[START COLLECTED MATERIAL]

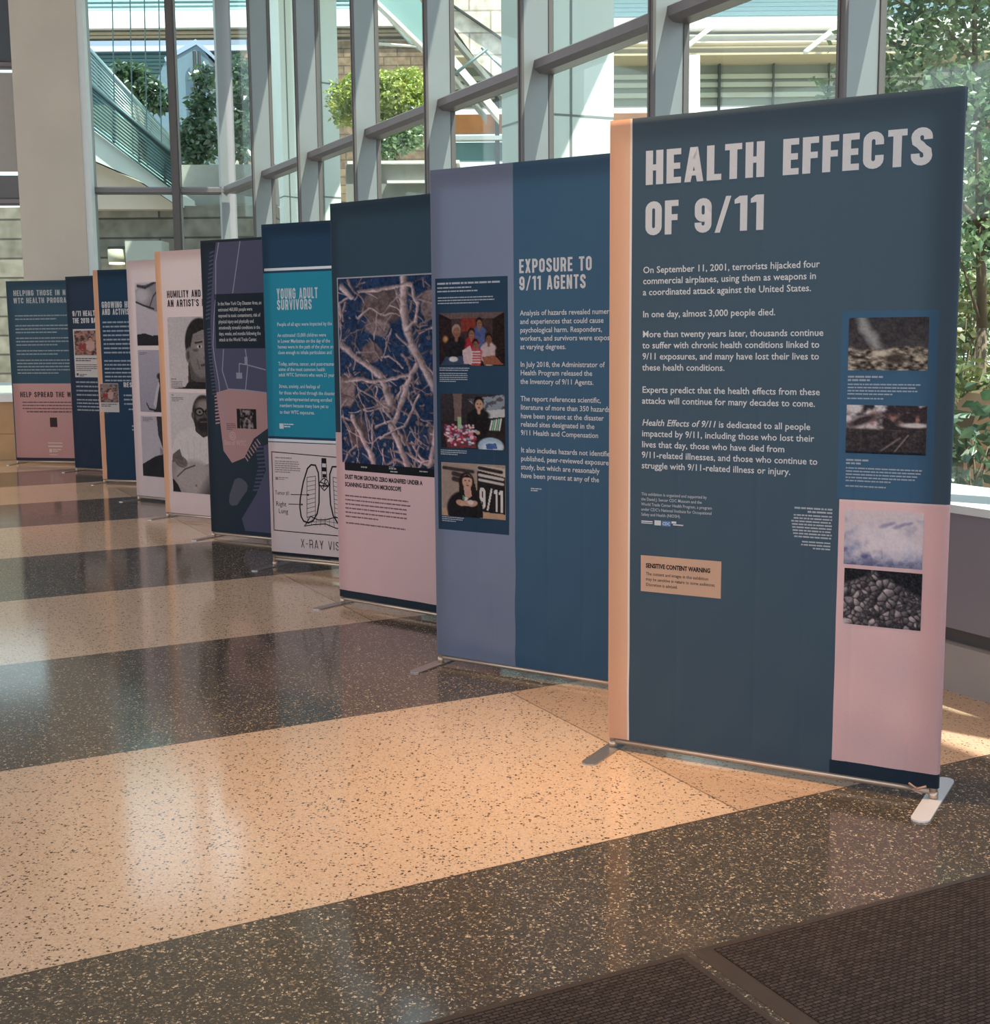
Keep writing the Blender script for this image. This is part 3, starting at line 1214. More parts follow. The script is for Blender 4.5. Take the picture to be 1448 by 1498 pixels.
def pic_family():
    p = Pic(110, 76, (86, 66, 66), (38, 26, 28))
    p.poly([(0, 0), (1, 0), (.86, .12), (.16, .12)], (112, 92, 92))
    p.poly([(0, 0), (.2, .13), (.2, .8), (0, 1)], (48, 34, 36))
    p.poly([(1, 0), (.82, .13), (.82, .8), (1, 1)], (44, 30, 32))
    p.poly([(.34, .1), (.56, .1), (.56, .36), (.34, .36)], (140, 60, 50))
    p.ell(.10, .5, .04, .06, (206, 150, 100), .9)
    person(p, .62, .20, .62, (152, 104, 84), (86, 98, 148), (34, 26, 26))
    person(p, .50, .40, .66, (158, 110, 90), (176, 44, 60), (40, 28, 28))
    person(p, .27, .36, .85, (150, 104, 84), (34, 32, 38), (176, 150, 140))
    person(p, .76, .50, .66, (140, 94, 76), (206, 182, 184), (30, 24, 26))
    person(p, .56, .60, .60, (140, 96, 78), (196, 76, 84), (44, 30, 28))
    p.poly([(.02, 1), (.1, .84), (.40, .82), (.46, 1)], (62, 78, 106))
    p.ell(.22, .88, .07, .05, (226, 220, 216), .3)
    p.poly([(.38, .96), (.36, .72), (.48, .62), (.52, .8), (.5, .98)], (218, 190, 194))
    for k in range(5):
        p.seg([(.50, .74 + k * .05), (.63, .74 + k * .05)], .014, (226, 214, 214), .4)
    p.poly([(.66, .84), (.84, .80), (.98, .98), (.7, .98)], (156, 96, 74))
    return p.grain(.12, 40, 5).done()


def pic_table():
    p = Pic(110, 88, (62, 56, 62), (44, 36, 40))
    p.poly([(.20, 0), (.34, 0), (.32, .5), (.22, .5)], (126, 104, 100))
    p.poly([(.42, .1), (1, .0), (1, .34), (.70, .38)], (150, 158, 172))
    p.put((p.noise(12, 4, 3) > .55) * .6 * (p.x > .35) * (p.y < .4), (58, 50, 54))
    p.poly([(.68, .30), (1, .26), (1, .40), (.74, .44)], (206, 206, 210))
    p.poly([(.70, .44), (1, .40), (1, 1), (.62, 1)], (46, 40, 42))
    person(p, .60, .18, .95, (206, 160, 138), (30, 28, 34), (28, 24, 26))
    p.poly([(.05, .62), (.5, .60), (.56, .98), (.10, 1)], (120, 60, 70))
    rr = np.random.default_rng(8)
    pal = [(230, 200, 206), (214, 120, 150), (236, 226, 226), (200, 60, 90), (150, 176, 200), (236, 190, 200), (120, 60, 110)]
    for k in range(90):
        x, y = rr.uniform(.07, .55), rr.uniform(.55, .94)
        p.ell(x, y, rr.uniform(.015, .035), rr.uniform(.015, .03), pal[k % 7], .4)
    for x in (.28, .31):
        p.seg([(x, .44), (x, .62)], .03, (170, 200, 150), .4)
    for k in range(5):
        p.seg([(.80 + k * .035, .48 - .01 * k), (.77 + k * .035, .64)], .025, (150, 214, 170) if k % 2 else (230, 234, 232), .4)
    p.ell(.78, .94, .2, .16, (170, 196, 220), .15)
    p.ell(.80, .96, .16, .11, (206, 220, 232), .3)
    p.poly([(.70, .90), (.86, .88), (.88, .98), (.72, 1)], (74, 106, 170))
    return p.grain(.1, 40, 6).done()


def pic_woman():
    p = Pic(110, 90, (176, 156, 144), (186, 160, 142))
    p.poly([(.02, .02), (.58, .10), (.56, .92), (0, .86)], (168, 148, 138))
    for (a, b, y, w) in ((.04, .5, .10, .05), (.2, .38, .2, .07), (.2, .4, .3, .07), (.3, .5, .42, .03)):
        p.seg([(a, y), (b, y + .05)], w, (66, 56, 58), .3)
    p.poly([(.57, .10), (1, .20), (1, .92), (.55, .86)], (40, 36, 40))
    p.poly([(.57, .02), (1, .06), (1, .22), (.57, .12)], (206, 190, 180))
    for (a, b, y, w) in ((.60, .94, .07, .05), (.60, .96, .20, .045), (.60, .96, .29, .04)):
        p.seg([(a, y), (b, y + .06)], w, (50, 44, 48) if y < .1 else (212, 202, 198), .3)
    # the headline 9/11 on the newspaper behind
    z9 = caps('9/11', 0, 0, 1, 1.0)
    for q in z9:
        p.poly([(.60 + x * .36, .82 + x * .05 - y * .40) for x, y in q], (226, 220, 220))
    p.poly([(0, .86), (1, .90), (1, 1), (0, 1)], (196, 160, 132))
    p.ell(.40, .36, .12, .20, (46, 34, 34), .15)
    p.poly([(.29, .36), (.26, .78), (.60, .8), (.53, .36)], (46, 34, 34))
    p.ell(.37, .84, .28, .32, (32, 30, 36), .12)
    p.poly([(.1, 1), (.14, .72), (.32, .54), (.52, .56), (.64, .74), (.66, 1)], (32, 30, 36))
    p.poly([(.35, .44), (.46, .44), (.48, .60), (.42, .66), (.37, .6)], (206, 164, 146))
    p.ell(.41, .34, .078, .135, (214, 172, 152), .2)
    p.ell(.38, .32, .014, .012, (60, 40, 40), .5)
    p.ell(.44, .325, .014, .012, (60, 40, 40), .5)
    p.ell(.412, .41, .024, .012, (150, 70, 70), .5)
    p.ell(.41, .365, .01, .02, (190, 140, 124), .8)
    p.poly([(.31, .28), (.41, .2), (.5, .28), (.42, .26)], (46, 34, 34))
    for cx, d in ((.30, 1), (.50, -1)):
        p.ell(cx, .74, .07, .055, (204, 158, 138), .25, 15 * d)
        for k in range(4):
            p.seg([(cx + .02 * d, .72 + k * .022), (cx + .095 * d, .70 + k * .026)], .022, (208, 164, 144), .35)
    p.ell(.38, .66, .04, .035, (228, 216, 210), .3)
    p.ell(.46, .72, .05, .045, (224, 208, 204), .3)
    p.poly([(.33, .6), (.36, .6), (.37, .68), (.34, .7)], (96, 140, 110))
    return p.grain(.08, 40, 7).done()


def pic_fibres():
    p = Pic(190, 280, (42, 66, 104), (38, 62, 98), warp=.045)
    p.put(np.clip((p.noise(4, 21, 3) - .4) * 2, 0, 1) * .5, (28, 52, 90))
    rr = np.random.default_rng(22)
    base = np.array([176, 150, 152])
    for k in range(240):
        x, y, a, l = rr.random(), rr.random(), rr.uniform(0, math.pi), rr.uniform(.02, .09)
        p.seg([(x, y), (x + l * math.cos(a), y + l * math.sin(a) / p.asp)], rr.uniform(.004, .012), base * rr.uniform(.5, 1.0), .6)
    for k in range(60):
        p.ell(rr.random(), rr.random(), rr.uniform(.006, .02), rr.uniform(.004, .012), base * rr.uniform(.5, 1), .5, rr.uniform(0, 180))
    for cx, cy, rx, ry, c in ((.42, .15, .2, .1, (122, 102, 104)), (.36, .26, .12, .05, (164, 138, 140)), (.82, .15, .07, .075, (150, 126, 128)), (.30, .40, .09, .05, (150, 124, 126)),
                              (.93, .42, .07, .06, (140, 116, 118)), (.06, .60, .08, .09, (158, 132, 134)), (.43, .68, .09, .03, (166, 140, 142)), (.86, .82, .08, .06, (128, 104, 108)), (.16, .83, .1, .09, (104, 86, 92))):
        p.ell(cx, cy, rx, ry, c, .2)
        p.put(np.clip((p.noise(22, int(cx * 99), 3) - .5) * 4, 0, 1) * .5 * (((p.x - cx) / rx) ** 2 + ((p.y - cy) / ry) ** 2 < 1), (84, 70, 76))
    for k in range(130):
        x, y, a, l = rr.random(), rr.random() ** .8, rr.uniform(0, math.pi), rr.uniform(.10, .34)
        b = rr.uniform(-.05, .05)
        x1, y1 = x + l * math.cos(a), y + l * math.sin(a) / p.asp
        mid = ((x + x1) / 2 + b, (y + y1) / 2 + b)
        p.seg([(x, y), mid, (x1, y1)], rr.uniform(.006, .022), base * rr.uniform(.7, 1.15), .35, 1, .3)
    for pts, wd in (([(.60, .02), (.60, .18), (.66, .36), (.86, .58)], .06), ([(.02, .36), (.2, .44), (.38, .52), (.46, .66)], .05), ([(.7, .46), (.62, .56), (.50, .76)], .045), ([(.66, .05), (.73, .14), (.70, .24), (.62, .28)], .03),
                    ([(.05, .55), (.4, .54), (.62, .52)], .03), ([(.20, .07), (.45, .06), (.66, .05)], .03), ([(.46, .78), (.54, .88), (.60, 1.0)], .05), ([(.92, .68), (.86, .8), (.8, .98)], .05), ([(.72, .62), (.58, .78), (.36, .86)], .02),
                    ([(.04, .04), (.12, .1)], .05), ([(.1, .74), (.3, .98)], .045), ([(.98, .66), (.9, .8)], .04)):
        p.seg(pts, wd, (190, 164, 166), .3, 1, .35)
    p.a *= (0.72 + 0.56 * p.noise(26, 77, 4))[..., None]
    return p.grain(.16, 80, 4).done()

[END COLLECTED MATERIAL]

Return the material line for line, from its beginning to the line that contains "return p.grain(.12, 40, 5).done()", with the pictures left out.

**EXERCISE SOLUTION**:
Keep writing the Blender script for this image. This is part 3, starting at line 1214. More parts follow. The script is for Blender 4.5. Take the picture to be 1448 by 1498 pixels.
def pic_family():
    p = Pic(110, 76, (86, 66, 66), (38, 26, 28))
    p.poly([(0, 0), (1, 0), (.86, .12), (.16, .12)], (112, 92, 92))
    p.poly([(0, 0), (.2, .13), (.2, .8), (0, 1)], (48, 34, 36))
    p.poly([(1, 0), (.82, .13), (.82, .8), (1, 1)], (44, 30, 32))
    p.poly([(.34, .1), (.56, .1), (.56, .36), (.34, .36)], (140, 60, 50))
    p.ell(.10, .5, .04, .06, (206, 150, 100), .9)
    person(p, .62, .20, .62, (152, 104, 84), (86, 98, 148), (34, 26, 26))
    person(p, .50, .40, .66, (158, 110, 90), (176, 44, 60), (40, 28, 28))
    person(p, .27, .36, .85, (150, 104, 84), (34, 32, 38), (176, 150, 140))
    person(p, .76, .50, .66, (140, 94, 76), (206, 182, 184), (30, 24, 26))
    person(p, .56, .60, .60, (140, 96, 78), (196, 76, 84), (44, 30, 28))
    p.poly([(.02, 1), (.1, .84), (.40, .82), (.46, 1)], (62, 78, 106))
    p.ell(.22, .88, .07, .05, (226, 220, 216), .3)
    p.poly([(.38, .96), (.36, .72), (.48, .62), (.52, .8), (.5, .98)], (218, 190, 194))
    for k in range(5):
        p.seg([(.50, .74 + k * .05), (.63, .74 + k * .05)], .014, (226, 214, 214), .4)
    p.poly([(.66, .84), (.84, .80), (.98, .98), (.7, .98)], (156, 96, 74))
    return p.grain(.12, 40, 5).done()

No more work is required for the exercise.